A realização de licitações, contudo, também não garantia a licitude da contratação, porque os processos eram sempre viciados por irregularidades. Esse foi o caso, por exemplo, da contratação da empresa Construal Construtora Almenara Ltda. O procedimento de licitação realizado para dar execução ao convênio 477/2002, que destinou 299 mil reais para a construção de 153 módulos sanitários domiciliares, violou diversas normas da Lei de Licitações. Teria havido, inclusive, favorecimento à empresa vencedora: outras duas licitantes foram inabilitadas porque teriam apresentado garantia em valor inferior ao que previa o edital. A Construtora Almenara, que também apresentou garantia inferior, foi declarada vencedora. E, numa repetição de todos os atos comumente praticados por aquela gestão, parte das obras não foi realizada, embora todos os valores tenham sido religiosamente pagos pela prefeitura.

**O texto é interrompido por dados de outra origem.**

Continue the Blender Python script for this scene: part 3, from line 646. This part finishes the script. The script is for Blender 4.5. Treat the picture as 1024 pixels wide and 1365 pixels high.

As penas mínimas de todos os crimes imputados ao ex-prefeito, somadas, ultrapassam os 60 anos de prisão. A condenação nas ações de improbidade, por sua vez, pode levar à perda do cargo que ele porventura estiver exercendo na época da sentença, à perda ou suspensão dos direitos políticos e ao ressarcimento dos danos causados aos cofres públicos.